Now, in response to the backlash, the Beam Inc.-owned brand is reversing the decision, saying in a statement released Sunday that it will keep Maker's at 45% alcohol by volume (90 proof) "just like we've made it since the very beginning."

"We have heard many concerns and questions from our ambassadors and brand fans," Maker's Chief Operating Officer Rob Samuels said. "We're humbled by your overwhelming response and passion for Maker's Mark. While we thought we were doing what's right, this is your brand -- and you told us in large numbers to change our decision. You spoke. We listened. And we're sincerely sorry we let you down."

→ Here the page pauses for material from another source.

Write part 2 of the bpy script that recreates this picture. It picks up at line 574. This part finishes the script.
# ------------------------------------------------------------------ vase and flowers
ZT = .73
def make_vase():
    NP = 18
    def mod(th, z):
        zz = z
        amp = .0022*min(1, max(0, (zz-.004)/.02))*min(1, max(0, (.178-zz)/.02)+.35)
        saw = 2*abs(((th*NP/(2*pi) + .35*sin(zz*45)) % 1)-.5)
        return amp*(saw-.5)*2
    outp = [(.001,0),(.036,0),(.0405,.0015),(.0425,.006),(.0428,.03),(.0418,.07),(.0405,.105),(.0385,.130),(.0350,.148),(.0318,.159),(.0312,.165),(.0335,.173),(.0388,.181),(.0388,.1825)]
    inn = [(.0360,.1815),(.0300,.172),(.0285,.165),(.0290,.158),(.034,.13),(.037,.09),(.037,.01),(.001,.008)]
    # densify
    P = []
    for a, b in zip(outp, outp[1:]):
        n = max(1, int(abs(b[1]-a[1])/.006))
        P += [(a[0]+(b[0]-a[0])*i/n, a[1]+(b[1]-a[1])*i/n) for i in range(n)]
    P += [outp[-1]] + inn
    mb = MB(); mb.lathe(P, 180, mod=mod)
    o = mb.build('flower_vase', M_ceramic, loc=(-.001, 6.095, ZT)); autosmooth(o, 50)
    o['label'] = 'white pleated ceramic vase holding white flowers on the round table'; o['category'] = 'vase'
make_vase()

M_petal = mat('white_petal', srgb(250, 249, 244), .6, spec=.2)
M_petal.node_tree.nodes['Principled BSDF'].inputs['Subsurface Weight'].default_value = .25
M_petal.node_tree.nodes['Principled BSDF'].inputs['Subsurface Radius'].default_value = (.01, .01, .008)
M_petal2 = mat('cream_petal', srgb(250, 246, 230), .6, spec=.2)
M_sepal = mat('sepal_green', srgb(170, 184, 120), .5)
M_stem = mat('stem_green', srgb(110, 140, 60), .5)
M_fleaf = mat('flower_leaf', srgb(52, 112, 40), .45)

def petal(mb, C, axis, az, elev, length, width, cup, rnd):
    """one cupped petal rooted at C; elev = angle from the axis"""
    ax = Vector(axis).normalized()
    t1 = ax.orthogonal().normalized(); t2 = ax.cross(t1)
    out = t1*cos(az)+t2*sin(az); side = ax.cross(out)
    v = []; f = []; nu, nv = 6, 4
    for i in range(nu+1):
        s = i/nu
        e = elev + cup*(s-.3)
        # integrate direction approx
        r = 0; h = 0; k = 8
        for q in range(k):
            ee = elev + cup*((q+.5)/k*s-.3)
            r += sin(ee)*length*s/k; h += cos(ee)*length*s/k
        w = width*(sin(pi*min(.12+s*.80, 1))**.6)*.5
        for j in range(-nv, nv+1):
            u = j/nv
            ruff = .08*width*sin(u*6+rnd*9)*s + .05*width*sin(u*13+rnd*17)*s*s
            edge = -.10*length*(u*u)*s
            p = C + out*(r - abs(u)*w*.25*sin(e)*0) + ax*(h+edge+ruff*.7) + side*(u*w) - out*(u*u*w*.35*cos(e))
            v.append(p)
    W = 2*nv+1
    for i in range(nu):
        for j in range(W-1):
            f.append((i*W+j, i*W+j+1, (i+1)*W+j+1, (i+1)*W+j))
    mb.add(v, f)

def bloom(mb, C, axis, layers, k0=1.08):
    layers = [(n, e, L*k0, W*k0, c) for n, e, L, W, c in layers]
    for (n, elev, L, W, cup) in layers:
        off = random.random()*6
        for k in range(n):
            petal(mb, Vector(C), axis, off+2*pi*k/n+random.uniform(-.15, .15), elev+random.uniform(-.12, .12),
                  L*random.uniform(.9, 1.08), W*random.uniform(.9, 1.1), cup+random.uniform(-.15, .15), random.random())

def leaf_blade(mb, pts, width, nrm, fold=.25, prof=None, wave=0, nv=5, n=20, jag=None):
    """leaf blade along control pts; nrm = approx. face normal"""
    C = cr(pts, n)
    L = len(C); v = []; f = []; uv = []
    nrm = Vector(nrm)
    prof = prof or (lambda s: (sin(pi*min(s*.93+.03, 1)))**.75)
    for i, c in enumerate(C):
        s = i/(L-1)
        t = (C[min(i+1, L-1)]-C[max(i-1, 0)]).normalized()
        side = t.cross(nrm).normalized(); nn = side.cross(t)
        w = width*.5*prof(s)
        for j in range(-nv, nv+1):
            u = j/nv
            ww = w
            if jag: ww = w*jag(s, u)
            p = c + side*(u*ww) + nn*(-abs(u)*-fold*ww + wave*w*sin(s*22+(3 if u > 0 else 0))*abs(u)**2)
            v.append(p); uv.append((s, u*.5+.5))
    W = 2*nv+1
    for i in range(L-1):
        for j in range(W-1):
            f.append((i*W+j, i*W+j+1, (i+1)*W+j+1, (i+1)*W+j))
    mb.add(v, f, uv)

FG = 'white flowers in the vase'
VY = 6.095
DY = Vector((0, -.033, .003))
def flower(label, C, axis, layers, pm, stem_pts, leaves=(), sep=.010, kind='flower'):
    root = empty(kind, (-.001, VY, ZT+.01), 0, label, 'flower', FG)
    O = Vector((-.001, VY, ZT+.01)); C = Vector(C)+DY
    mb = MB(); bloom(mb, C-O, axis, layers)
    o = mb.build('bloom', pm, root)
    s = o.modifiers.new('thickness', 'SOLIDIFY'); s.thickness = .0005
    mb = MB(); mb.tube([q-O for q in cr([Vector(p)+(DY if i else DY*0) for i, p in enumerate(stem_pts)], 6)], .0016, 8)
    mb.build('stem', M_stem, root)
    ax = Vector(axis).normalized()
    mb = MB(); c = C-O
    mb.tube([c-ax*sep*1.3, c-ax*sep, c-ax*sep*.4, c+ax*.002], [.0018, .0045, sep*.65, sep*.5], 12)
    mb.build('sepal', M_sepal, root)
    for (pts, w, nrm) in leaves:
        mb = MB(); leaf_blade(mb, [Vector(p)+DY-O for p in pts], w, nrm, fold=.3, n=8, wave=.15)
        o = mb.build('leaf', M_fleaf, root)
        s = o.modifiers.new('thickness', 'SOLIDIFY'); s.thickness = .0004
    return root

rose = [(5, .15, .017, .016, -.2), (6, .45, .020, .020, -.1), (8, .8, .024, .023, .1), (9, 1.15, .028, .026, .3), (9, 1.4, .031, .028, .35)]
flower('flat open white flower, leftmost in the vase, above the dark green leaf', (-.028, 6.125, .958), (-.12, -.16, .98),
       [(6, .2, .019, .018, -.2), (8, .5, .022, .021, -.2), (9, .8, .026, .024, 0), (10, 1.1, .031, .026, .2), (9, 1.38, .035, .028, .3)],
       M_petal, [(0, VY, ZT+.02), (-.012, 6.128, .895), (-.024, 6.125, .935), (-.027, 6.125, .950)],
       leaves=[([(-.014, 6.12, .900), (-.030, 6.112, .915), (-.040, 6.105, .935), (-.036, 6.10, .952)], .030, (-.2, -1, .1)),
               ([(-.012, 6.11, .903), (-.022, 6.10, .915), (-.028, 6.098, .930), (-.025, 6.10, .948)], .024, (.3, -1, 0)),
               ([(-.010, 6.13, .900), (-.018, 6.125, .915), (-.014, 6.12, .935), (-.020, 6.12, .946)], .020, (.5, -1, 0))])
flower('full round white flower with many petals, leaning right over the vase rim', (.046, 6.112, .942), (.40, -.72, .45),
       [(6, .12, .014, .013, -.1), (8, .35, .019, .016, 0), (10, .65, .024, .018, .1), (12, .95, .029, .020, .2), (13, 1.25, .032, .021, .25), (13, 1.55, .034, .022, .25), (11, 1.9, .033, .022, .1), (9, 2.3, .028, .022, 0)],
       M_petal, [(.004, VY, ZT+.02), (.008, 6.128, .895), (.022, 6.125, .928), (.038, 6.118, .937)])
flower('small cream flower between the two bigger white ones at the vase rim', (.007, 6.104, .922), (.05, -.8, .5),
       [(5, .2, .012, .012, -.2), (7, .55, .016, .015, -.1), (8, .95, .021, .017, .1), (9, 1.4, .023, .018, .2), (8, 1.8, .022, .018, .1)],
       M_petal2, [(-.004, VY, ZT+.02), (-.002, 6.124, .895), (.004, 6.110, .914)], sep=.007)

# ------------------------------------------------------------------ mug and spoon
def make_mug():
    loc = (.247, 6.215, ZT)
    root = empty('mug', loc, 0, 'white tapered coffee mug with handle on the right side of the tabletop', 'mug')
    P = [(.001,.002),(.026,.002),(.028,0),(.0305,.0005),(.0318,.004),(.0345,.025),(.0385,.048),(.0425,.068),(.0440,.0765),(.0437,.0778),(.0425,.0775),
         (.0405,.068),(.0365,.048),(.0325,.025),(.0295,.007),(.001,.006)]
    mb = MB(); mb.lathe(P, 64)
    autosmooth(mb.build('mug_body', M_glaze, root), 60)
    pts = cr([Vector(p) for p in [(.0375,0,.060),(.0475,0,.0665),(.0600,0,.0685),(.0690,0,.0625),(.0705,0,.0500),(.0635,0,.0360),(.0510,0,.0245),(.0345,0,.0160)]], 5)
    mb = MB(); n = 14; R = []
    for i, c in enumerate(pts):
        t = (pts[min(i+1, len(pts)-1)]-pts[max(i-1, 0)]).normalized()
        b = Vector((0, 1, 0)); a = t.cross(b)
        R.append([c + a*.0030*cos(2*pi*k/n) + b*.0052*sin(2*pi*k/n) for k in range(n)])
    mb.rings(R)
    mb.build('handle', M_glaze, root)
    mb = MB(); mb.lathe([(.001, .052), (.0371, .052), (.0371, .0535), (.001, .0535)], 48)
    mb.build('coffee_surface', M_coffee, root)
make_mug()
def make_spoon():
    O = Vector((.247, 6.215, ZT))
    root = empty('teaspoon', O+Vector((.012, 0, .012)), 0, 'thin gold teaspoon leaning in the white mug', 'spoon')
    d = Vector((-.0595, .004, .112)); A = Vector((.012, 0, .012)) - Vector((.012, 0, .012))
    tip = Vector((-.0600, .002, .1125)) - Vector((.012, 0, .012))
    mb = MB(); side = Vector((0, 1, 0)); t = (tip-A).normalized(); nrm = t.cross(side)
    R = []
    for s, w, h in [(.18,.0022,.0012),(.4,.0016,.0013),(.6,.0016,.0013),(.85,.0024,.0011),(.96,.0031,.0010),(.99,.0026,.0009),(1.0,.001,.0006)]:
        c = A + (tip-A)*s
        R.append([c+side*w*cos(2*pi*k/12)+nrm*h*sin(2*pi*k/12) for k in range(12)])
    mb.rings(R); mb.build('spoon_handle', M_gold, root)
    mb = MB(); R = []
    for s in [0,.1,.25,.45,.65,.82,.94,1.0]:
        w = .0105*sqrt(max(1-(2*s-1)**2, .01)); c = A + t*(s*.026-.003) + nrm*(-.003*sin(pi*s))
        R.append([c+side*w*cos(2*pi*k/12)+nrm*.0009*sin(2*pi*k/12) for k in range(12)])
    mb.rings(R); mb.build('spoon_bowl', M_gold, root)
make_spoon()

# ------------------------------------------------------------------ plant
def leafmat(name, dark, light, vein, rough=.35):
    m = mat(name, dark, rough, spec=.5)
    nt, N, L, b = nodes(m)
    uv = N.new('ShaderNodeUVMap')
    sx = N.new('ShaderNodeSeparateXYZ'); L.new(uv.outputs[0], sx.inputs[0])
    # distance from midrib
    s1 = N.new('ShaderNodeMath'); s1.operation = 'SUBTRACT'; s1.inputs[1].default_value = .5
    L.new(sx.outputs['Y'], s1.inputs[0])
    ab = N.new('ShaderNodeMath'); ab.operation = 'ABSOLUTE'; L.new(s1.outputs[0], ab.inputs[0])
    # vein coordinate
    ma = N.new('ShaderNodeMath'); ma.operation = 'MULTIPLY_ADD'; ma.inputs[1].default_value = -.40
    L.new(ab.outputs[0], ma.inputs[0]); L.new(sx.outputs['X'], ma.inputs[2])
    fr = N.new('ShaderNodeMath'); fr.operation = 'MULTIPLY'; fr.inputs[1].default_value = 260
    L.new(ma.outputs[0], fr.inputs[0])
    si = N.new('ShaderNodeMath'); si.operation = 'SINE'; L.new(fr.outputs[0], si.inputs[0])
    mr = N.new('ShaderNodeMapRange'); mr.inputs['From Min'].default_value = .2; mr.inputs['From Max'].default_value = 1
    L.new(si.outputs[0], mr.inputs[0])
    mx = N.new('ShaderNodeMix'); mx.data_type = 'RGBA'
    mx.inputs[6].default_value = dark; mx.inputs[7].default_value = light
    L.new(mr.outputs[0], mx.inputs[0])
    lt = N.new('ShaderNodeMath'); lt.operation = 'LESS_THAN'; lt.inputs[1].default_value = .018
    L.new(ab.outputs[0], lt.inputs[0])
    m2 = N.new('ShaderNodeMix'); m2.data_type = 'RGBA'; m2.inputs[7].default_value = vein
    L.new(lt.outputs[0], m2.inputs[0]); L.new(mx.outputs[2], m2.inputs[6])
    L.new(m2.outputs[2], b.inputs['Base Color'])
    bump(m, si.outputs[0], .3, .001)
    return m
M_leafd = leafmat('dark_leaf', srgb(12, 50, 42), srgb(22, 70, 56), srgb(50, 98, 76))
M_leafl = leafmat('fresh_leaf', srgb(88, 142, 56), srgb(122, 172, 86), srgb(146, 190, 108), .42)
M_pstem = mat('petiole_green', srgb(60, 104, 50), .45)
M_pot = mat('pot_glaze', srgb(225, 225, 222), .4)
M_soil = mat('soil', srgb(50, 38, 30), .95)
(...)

The reversal comes just a few days after news spread last week of the move to lower alcohol content to 42%. The reformulation was in response to a supply shortage caused by growing demand. The laws of supply and demand dictate that a simple price increase could've solved that problem, but the brand maintained that it didn't want to "price Maker's Mark out of reach."

But fans didn't buy it, based on social media backlash and negative news stories carrying headlines that stated that Maker's was "watering down its bourbon."

In today's statement, the brand did not address pricing, only saying that "the unanticipated dramatic growth rate of Maker's Mark is a good problem to have, and we appreciate some of you telling us you'd even put up with occasional shortages. We promise we'll deal with them as best we can, as we work to expand capacity at the distillery."

Will fans give the brand credit for acting so quickly to reverse the decision? Or will drinkers remain pissed that Maker's even considered it in the first place?

Time will tell, but the initial reaction seems positive. After Maker's posted its statement on Facebook, it drew 15,730 likes within just a couple hours an 2,386 comments, most of them positive. Said one fan: "This is how a company should be run!! Love you guys even more now!!"

And another: "Great marketing. If people didn't get upset you make more money per bottle. People upset, all types of free advertising you reverse your call and you look like you hear the people. Well played."